* Goal of the exercise
Search the data below for the string "Blender". Extract every line that contains it.

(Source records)
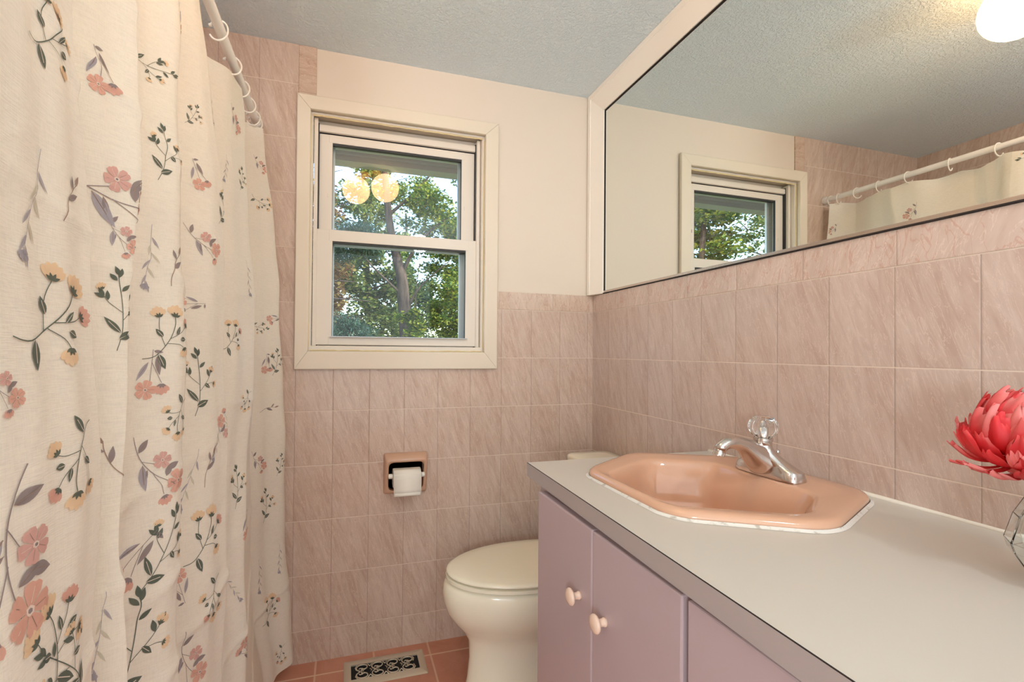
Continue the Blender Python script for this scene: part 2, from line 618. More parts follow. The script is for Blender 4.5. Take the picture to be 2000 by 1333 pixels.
for xx in (JX0 + 0.003, JX1 - 0.003):
    tube(bm, [(xx, 0.011, JZ0 + 0.02 + i * (JZ1 - JZ0 - 0.04) / 20) for i in range(21)], 0.0028, 6)
finish('window_caulk', bm, [M['old_caulk']], win)
# track frame
FX0, FX1, FZ0, FZ1 = JX0 + 0.014, JX1 - 0.014, JZ0 + 0.024, JZ1 - 0.012
bm = bmesh.new()
box(bm, FX0, FX0 + 0.014, 0.034, 0.12, FZ0, FZ1, 0, 0.001)
box(bm, FX1 - 0.014, FX1, 0.034, 0.12, FZ0, FZ1, 0, 0.001)
box(bm, FX0, FX1, 0.075, 0.12, FZ1 - 0.040, FZ1 + 0.008, 0, 0.001)
box(bm, FX0, FX1, 0.050, 0.070, FZ1 - 0.0415, FZ1 - 0.016, 0, 0.002)
box(bm, FX0, FX1, 0.060, 0.12, FZ0 - 0.012, FZ0 + 0.006, 0, 0.001)
finish('window_frame', bm, [M['sash']], win)
bm = bmesh.new()
box(bm, FX0 + 0.014, FX0 + 0.018, 0.048, 0.12, FZ0, FZ1 - 0.012)
box(bm, FX1 - 0.018, FX1 - 0.014, 0.048, 0.12, FZ0, FZ1 - 0.012)
box(bm, FX0, FX1, 0.0625, 0.12, FZ1 - 0.0428, FZ1 - 0.0416)
finish('weather_strip', bm, [M['gasket']], win)


def sash(name, x0, x1, z0, z1, gx0, gx1, gz0, gz1, y0, y1, lip=False):
    bm = bmesh.new()
    box(bm, x0, gx0, y0, y1, z0, z1, 0, 0.0015)
    box(bm, gx1, x1, y0, y1, z0, z1, 0, 0.0015)
    box(bm, gx0 - 0.013, gx1 + 0.013, y0 - 0.0008, y1, gz1, z1, 0, 0.0015)
    box(bm, gx0 - 0.013, gx1 + 0.013, y0 - 0.0008, y1, z0, gz0, 0, 0.0015)
    so = finish(name, bm, [M['sash']], win)
    ym = (y0 + y1) / 2 + 0.002
    bm = bmesh.new()
    t = 0.0022
    box(bm, gx0 - t, gx0 + t * 0.6, y0 + 0.002, ym + 0.004, gz0, gz1)
    box(bm, gx1 - t * 0.6, gx1 + t, y0 + 0.002, ym + 0.004, gz0, gz1)
    box(bm, gx0, gx1, y0 + 0.003, ym + 0.004, gz1 - 0.008, gz1 + t)
    g = finish('glazing_gasket', bm, [M['gasket']], so)
    bm = bmesh.new()
    box(bm, gx0 - 0.001, gx1 + 0.001, ym - 0.002, ym + 0.002, gz0 - 0.001, gz1 - 0.001)
    finish('glass_pane', bm, [M['glass_low' if lip else 'glass']], so)
    if lip:
        bm = bmesh.new()
        box(bm, gx0 - 0.005, gx1 + 0.006, y0 - 0.016, y0, gz0 - 0.004, gz0 - 0.0005, 0, 0.0008)
        finish('lift_lip', bm, [M['storm']], so)
    return so


sash('upper_sash', FX0 + 0.018, FX1 - 0.018, 1.60, 2.0065, -1.1125, -0.592, 1.633, 1.975, 0.064, 0.084)
sash('lower_sash', FX0 + 0.003, FX1 - 0.003, FZ0 + 0.004, 1.628, -1.1085, -0.577, 1.216, 1.584, 0.040, 0.061, True)
# small tilt latches on the upper stiles
bm = bmesh.new()
for x in (-1.1275, -0.578):
    box(bm, x - 0.002, x + 0.002, 0.0595, 0.064, 1.76, 1.776, 0, 0.0008)
finish('tilt_latch', bm, [M['sash']], win)
# outer storm frame
bm = bmesh.new()
box(bm, FX0, -1.104, 0.112, 0.124, FZ0, FZ1)
box(bm, -0.588, FX1, 0.112, 0.124, FZ0, 1.60)
box(bm, -0.597, FX1, 0.112, 0.124, 1.60, FZ1)
box(bm, FX0, FX1, 0.112, 0.124, 1.976, FZ1)
box(bm, FX0, FX1, 0.112, 0.124, 1.580, 1.612)
box(bm, FX0, FX1, 0.112, 0.124, FZ0 - 0.01, 1.205)
finish('storm_frame', bm, [M['storm']], win)

# ============================================================ mirror with painted trim
mr = thing('wall_mirror', 'wide frameless mirror set in wide cream boards above the pink tiles', 'mirror', (0.0, -1.1, 1.415))
bm = bmesh.new()
box(bm, 0.003, 0.0078, -2.0, -0.03, 1.420, 2.215)
finish('mirror_glass', bm, [M['mirror']], mr)
bm = bmesh.new()


TWID, THGT = 0.0905, 0.0945
PROF = [(0.0, 0.002), (0.0, -0.031), (0.20, -0.030), (0.215, -0.0275), (0.24, -0.0275), (0.97, -0.0065), (1.0, -0.005), (1.0, 0.002)]   # (fraction across the board, x)
ring_loft(bm, [[(x, -0.0005 - f * TWID, 1.414) for f, x in PROF], [(x, -0.0005 - f * TWID, H - 0.001 - f * THGT) for f, x in PROF]])
finish('side_trim', bm, [M['mirror_trim']], mr)
bm = bmesh.new()
ring_loft(bm, [[(x, -0.0007 - f * TWID, H - 0.0008 - f * THGT) for f, x in PROF], [(x, -2.0, H - 0.0008 - f * THGT) for f, x in PROF]])
finish('top_trim', bm, [M['mirror_trim']], mr)
bm = bmesh.new()
box(bm, -0.0012, 0.0028, -2.0, -0.0915, 1.4165, 1.4255, 0, 0.0008)
finish('bottom_channel', bm, [M['alu']], mr)
bm = bmesh.new()
box(bm, -0.0055, 0.0018, -2.0, -0.0915, 1.4132, 1.4163)
box(bm, -0.0012, 0.0028, -2.0, -0.0925, 2.2020, 2.2045)  # black strip stands in for the shadow under the top board
box(bm, -0.0008, 0.0028, -0.0924, -0.0911, 1.4256, 2.2018)  # black strip for the shadow along the side board
finish('shadow_strip', bm, [M['black']], mr)

# ============================================================ ceiling light (seen in the mirror and in the panes)
cl = thing('ceiling_light', 'flush ceiling light with two glowing globe shades, caught in the mirror', 'light', (-0.91, -1.075, H))
bm = bmesh.new()
lathe(bm, [(0.001, -0.001), (0.105, -0.001), (0.108, -0.008), (0.095, -0.022), (0.03, -0.030), (0.001, -0.030)], -0.91, -1.075, H, 40)
finish('canopy', bm, [new_mat('canopy_brass', (150, 120, 80), 0.3, 0.7)], cl, True)
GL = emit('globe_glow', (1.0, 0.60, 0.30, 1), 12.0)
for gx, gy, gz in ((-0.826, -1.005, 2.190), (-1.000, -1.135, 2.200)):
    bm = bmesh.new()
    bmesh.ops.create_uvsphere(bm, u_segments=40, v_segments=24, radius=0.086)
    bmesh.ops.translate(bm, verts=bm.verts[:], vec=(gx, gy, gz))
    finish('globe', bm, [GL], cl, True)
    bm = bmesh.new()
    lathe(bm, [(0.028, 0.0), (0.03, 0.03), (0.028, H - 0.02 - gz - 0.078)], gx, gy, gz + 0.080, 20)
    finish('socket', bm, [new_mat('socket_brass', (150, 120, 80), 0.3, 0.7)], cl, True)

# ============================================================ countertop
CT, CB, CXF, CY0, CY1 = 0.866, 0.831, -0.605, -0.700, -1.95


def rounded_poly(verts, rad, n=6):
    out = []
    N = len(verts)
    for i in range(N):
        p = Vector(verts[i])
        a = Vector(verts[i - 1])
        b = Vector(verts[(i + 1) % N])
        r = rad[i] if isinstance(rad, (list, tuple)) else rad
        p0 = p + (a - p).normalized() * r
        p1 = p + (b - p).normalized() * r
        for k in range(n + 1):
            t = k / n
            q = p0 * (1 - t) ** 2 + p * 2 * t * (1 - t) + p1 * t * t
            out.append((q.x, q.y))
    return out


SC = (-0.285, -1.008)
OUT = [(-0.503, SC[1] + 0.158), (-0.285, SC[1] + 0.296), (-0.020, SC[1] + 0.172), (-0.020, SC[1] - 0.172), (-0.285, SC[1] - 0.290), (-0.503, SC[1] - 0.158)]
INN = [(-0.474, SC[1] + 0.112), (-0.284, SC[1] + 0.222), (-0.139, SC[1] + 0.142), (-0.139, SC[1] - 0.142), (-0.264, SC[1] - 0.232), (-0.474, SC[1] - 0.120)]


def scaled(vs, k, c):
    return [(c[0] + (x - c[0]) * k, c[1] + (y - c[1]) * k) for x, y in vs]


def inset(vs, d, c):
    return [((x - c[0]) * (1 - d / max(1e-6, math.hypot(x - c[0], y - c[1]))) + c[0], (y - c[1]) * (1 - d / max(1e-6, math.hypot(x - c[0], y - c[1]))) + c[1]) for x, y in vs]


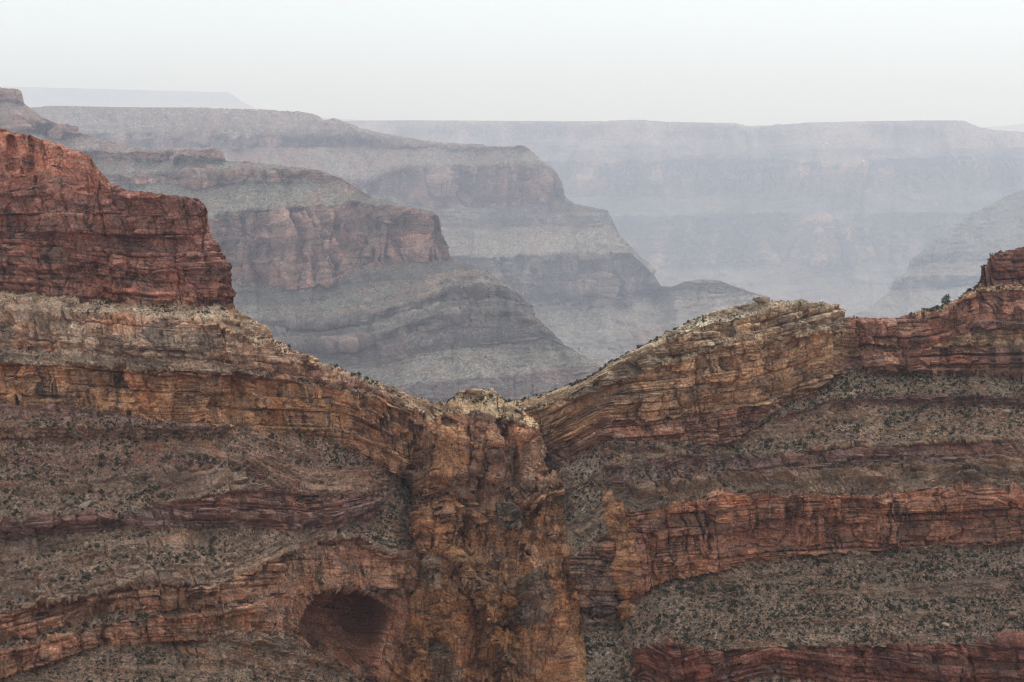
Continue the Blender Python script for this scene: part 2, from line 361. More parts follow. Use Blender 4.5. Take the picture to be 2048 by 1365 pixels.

* Task answer
Continue the Blender Python script for this scene: part 2, from line 618. More parts follow. The script is for Blender 4.5. Take the picture to be 2000 by 1333 pixels.
Continue the Blender Python script for this scene: part 2, from line 361. More parts follow. Use Blender 4.5. Take the picture to be 2048 by 1365 pixels.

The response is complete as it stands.